Eight years of war have deepened the rivalries among Yemen’s parties.
For its part, the UN should use the momentum created by Saudi outreach to the Houthis to help shape such negotiations. The UN envoy’s office should coordinate all regional and international efforts aimed at resolving the conflict in Yemen, ensuring that parallel tracks—such as the discussions between the Saudis and the Houthis—are being coordinated and are not undermining UN mediation. Jordan, Kuwait, Oman, and Qatar are well placed to assist, as they have good relations with members of the Presidential Leadership Council and can also engage with the Houthis.

The UN should also continue to work to extend the truce, building on the talks between Riyadh and the Houthis, and also encourage subnational truce agreements between local actors. Its primary objectives should be to prevent an escalation that would reignite the broader war, to foster confidence among warring parties that peaceful coexistence is an option, and thus to encourage their constructive participation in any talks that should follow. Although parties had difficulty in reaching such local accords in the past, they have a better chance now against the backdrop of ongoing Houthi-Saudi talks.
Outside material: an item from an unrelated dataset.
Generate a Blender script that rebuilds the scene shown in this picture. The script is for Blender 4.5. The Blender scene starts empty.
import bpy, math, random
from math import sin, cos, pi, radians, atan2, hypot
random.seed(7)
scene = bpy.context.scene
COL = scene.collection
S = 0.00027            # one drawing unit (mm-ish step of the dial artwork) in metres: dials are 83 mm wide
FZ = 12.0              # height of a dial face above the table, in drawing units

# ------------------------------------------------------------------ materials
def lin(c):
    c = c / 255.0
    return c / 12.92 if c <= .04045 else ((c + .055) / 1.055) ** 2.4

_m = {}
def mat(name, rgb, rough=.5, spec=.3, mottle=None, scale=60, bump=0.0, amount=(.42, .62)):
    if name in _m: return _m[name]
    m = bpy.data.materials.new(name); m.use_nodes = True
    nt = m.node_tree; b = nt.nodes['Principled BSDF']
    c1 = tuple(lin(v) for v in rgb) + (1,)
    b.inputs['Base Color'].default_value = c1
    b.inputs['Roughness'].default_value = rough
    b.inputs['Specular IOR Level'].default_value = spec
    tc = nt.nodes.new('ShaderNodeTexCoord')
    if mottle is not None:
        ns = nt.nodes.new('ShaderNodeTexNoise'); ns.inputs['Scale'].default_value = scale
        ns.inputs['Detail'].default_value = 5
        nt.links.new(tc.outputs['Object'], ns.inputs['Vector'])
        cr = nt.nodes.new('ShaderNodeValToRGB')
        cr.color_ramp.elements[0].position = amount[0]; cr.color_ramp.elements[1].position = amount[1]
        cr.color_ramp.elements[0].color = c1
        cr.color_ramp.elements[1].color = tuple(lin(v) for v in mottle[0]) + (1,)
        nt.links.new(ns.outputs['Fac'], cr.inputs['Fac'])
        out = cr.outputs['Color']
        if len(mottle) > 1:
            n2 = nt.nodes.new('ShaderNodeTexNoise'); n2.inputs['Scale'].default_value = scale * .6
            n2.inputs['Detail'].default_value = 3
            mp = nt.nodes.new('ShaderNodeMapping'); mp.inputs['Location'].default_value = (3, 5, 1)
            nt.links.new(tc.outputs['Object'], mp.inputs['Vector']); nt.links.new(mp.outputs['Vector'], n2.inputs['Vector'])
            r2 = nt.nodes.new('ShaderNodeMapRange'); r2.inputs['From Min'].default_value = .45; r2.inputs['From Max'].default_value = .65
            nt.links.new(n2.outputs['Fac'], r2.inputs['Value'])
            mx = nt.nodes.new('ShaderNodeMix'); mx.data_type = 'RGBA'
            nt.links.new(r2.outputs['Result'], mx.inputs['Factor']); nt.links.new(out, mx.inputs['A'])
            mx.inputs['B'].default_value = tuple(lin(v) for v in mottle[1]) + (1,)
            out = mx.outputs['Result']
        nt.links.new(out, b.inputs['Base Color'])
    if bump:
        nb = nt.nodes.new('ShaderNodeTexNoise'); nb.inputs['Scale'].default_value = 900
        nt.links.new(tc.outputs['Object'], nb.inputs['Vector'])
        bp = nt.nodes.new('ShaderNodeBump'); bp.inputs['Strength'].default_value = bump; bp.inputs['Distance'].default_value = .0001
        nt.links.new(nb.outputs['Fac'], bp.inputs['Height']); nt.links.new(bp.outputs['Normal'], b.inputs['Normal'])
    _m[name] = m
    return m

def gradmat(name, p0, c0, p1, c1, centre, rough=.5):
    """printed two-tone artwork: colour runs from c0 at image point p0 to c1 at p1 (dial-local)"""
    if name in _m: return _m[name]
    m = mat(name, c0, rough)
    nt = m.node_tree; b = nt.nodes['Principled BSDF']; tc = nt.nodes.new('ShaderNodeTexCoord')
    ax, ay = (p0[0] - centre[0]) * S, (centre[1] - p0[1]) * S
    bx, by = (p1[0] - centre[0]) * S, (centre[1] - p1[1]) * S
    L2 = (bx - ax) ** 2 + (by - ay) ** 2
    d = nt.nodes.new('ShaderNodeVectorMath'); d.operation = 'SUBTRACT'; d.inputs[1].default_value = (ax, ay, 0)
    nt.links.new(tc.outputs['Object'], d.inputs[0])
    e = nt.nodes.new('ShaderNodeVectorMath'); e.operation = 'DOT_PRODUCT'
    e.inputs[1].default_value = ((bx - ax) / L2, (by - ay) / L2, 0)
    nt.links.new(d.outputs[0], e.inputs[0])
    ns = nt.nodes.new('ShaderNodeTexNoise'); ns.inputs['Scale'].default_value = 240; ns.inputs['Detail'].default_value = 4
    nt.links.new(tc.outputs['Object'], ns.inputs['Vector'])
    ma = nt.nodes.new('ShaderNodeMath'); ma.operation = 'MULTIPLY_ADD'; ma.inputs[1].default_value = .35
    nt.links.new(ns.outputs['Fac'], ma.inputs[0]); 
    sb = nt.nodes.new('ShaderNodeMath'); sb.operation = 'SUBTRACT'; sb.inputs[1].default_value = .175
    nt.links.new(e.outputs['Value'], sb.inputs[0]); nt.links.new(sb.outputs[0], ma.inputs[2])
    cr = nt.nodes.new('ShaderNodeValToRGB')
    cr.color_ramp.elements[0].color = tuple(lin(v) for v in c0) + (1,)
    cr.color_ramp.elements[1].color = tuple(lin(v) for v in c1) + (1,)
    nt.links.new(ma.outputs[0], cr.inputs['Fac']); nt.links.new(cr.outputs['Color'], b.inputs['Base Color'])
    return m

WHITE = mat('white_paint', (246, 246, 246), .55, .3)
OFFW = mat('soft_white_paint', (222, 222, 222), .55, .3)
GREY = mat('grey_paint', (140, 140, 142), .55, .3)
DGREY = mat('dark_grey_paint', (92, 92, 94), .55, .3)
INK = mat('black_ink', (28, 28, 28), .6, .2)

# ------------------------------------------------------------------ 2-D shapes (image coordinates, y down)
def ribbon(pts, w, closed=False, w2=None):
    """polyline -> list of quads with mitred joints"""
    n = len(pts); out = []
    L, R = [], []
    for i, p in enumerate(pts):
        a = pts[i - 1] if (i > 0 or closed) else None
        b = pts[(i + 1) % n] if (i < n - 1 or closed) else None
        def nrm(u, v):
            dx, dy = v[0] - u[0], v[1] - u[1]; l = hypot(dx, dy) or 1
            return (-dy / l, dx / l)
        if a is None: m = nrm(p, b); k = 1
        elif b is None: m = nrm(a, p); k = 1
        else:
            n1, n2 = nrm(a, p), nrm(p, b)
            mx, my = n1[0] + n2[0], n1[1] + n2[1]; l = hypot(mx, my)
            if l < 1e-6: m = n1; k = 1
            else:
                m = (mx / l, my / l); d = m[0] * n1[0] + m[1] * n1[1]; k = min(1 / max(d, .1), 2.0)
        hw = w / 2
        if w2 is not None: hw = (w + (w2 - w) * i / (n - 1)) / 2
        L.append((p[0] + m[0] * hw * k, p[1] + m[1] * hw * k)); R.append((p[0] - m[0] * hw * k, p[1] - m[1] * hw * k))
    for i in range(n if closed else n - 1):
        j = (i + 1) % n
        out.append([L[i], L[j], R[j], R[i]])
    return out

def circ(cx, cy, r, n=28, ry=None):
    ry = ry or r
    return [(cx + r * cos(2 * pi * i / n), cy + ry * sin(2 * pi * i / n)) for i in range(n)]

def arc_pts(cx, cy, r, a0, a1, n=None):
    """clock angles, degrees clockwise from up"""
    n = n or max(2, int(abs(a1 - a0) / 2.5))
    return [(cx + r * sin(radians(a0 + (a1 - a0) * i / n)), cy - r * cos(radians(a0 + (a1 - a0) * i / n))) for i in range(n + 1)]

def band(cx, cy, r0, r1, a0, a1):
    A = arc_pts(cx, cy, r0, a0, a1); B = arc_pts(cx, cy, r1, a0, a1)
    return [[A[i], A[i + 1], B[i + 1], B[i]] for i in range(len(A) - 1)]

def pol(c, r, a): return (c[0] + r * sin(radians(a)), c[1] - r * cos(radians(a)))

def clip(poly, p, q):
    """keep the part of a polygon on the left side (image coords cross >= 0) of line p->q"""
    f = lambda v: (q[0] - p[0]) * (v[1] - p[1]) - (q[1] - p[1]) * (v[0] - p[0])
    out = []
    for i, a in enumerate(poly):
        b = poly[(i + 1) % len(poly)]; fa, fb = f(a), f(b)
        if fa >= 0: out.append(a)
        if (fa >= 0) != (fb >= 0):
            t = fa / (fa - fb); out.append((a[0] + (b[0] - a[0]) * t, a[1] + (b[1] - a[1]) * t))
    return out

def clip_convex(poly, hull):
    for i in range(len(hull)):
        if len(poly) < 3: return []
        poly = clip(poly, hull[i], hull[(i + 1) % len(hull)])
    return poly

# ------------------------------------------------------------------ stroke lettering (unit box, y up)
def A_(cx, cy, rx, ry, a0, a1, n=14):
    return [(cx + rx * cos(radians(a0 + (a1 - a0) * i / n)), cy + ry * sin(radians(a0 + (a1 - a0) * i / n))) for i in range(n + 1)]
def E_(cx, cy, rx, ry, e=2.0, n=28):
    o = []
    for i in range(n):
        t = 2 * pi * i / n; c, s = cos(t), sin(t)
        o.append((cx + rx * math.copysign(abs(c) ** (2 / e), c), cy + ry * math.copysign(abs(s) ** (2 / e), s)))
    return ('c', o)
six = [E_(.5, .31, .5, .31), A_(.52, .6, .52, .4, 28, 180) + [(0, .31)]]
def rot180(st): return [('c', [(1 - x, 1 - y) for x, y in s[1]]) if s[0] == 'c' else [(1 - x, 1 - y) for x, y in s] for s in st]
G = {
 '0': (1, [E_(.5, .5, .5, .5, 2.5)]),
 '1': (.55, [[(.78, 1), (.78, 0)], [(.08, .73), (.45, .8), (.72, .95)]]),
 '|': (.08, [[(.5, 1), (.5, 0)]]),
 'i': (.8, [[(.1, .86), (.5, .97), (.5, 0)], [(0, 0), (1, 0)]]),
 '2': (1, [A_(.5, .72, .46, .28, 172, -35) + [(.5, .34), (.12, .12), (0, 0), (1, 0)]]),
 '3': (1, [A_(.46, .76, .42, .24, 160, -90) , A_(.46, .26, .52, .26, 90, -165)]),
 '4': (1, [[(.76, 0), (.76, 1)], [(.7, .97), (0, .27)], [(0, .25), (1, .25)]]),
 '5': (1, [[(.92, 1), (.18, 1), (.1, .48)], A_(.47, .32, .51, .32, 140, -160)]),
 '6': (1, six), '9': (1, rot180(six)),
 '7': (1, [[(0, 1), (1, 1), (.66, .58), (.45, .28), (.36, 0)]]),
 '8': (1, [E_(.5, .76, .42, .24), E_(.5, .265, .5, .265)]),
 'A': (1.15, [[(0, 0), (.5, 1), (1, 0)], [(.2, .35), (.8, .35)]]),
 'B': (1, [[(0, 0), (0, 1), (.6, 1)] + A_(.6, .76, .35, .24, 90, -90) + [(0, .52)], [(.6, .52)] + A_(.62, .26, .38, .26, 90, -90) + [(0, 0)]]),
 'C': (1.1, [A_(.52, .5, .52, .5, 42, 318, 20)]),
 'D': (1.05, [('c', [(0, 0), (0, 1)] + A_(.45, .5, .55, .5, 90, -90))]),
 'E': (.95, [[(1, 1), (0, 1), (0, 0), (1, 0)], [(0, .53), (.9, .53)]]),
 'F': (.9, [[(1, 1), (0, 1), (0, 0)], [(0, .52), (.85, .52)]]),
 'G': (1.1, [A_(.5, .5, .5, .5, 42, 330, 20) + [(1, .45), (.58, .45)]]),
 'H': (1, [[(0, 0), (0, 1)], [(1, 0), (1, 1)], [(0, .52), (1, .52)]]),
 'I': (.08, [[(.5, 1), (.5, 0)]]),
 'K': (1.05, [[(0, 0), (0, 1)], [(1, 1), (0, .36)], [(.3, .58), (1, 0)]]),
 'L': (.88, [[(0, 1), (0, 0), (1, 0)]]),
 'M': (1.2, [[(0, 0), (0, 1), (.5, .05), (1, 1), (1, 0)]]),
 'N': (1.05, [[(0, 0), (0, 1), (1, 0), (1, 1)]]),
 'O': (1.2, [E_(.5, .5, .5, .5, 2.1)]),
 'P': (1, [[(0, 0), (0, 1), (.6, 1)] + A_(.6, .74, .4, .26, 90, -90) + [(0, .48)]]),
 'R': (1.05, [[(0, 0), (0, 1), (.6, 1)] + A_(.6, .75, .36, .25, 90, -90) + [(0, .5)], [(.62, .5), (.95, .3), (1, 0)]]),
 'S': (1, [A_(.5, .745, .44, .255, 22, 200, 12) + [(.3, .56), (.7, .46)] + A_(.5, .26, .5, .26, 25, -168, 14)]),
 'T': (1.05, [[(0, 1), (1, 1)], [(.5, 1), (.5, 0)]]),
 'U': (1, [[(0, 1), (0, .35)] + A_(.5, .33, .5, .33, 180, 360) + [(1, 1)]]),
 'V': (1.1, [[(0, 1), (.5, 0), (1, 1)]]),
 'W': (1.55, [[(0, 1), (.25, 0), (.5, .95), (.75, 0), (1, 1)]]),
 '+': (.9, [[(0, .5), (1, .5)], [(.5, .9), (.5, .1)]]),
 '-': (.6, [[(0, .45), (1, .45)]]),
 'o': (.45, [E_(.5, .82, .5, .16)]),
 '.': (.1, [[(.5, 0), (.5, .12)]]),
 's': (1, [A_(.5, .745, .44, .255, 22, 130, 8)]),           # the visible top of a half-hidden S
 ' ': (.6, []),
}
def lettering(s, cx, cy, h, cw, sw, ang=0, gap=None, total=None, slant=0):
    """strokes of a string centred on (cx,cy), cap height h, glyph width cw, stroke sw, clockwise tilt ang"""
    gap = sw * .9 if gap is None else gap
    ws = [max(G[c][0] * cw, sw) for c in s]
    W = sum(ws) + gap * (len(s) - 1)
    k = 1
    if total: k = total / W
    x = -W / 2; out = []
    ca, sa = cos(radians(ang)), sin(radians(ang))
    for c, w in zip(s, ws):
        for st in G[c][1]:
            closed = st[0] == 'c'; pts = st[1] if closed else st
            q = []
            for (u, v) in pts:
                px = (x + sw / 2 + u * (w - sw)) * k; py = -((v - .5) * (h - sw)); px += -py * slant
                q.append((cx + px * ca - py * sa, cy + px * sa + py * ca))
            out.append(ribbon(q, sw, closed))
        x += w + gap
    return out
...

The UN, working with regional actors, should also discourage any Yemeni party from attempting to place final-status issues, such as the unity of Yemen or its system of government, on the table early in the process. For example, recent moves by the UAE-backed separatists to raise the independence question could undermine talks about a nationwide cease-fire. The parties can put forward their demands for discussion once a cease-fire is in place and talks start in earnest.

Finally, negotiations should not be limited to armed entities that have gained legitimacy through battle. The talks should also comprise political and social groups, including those that represent women and young people. In the long term, the country must do more than forge temporary deals between groups. It can achieve a sustainable peace if the local conflicts that started this civil war are no longer obscured by a regional proxy war.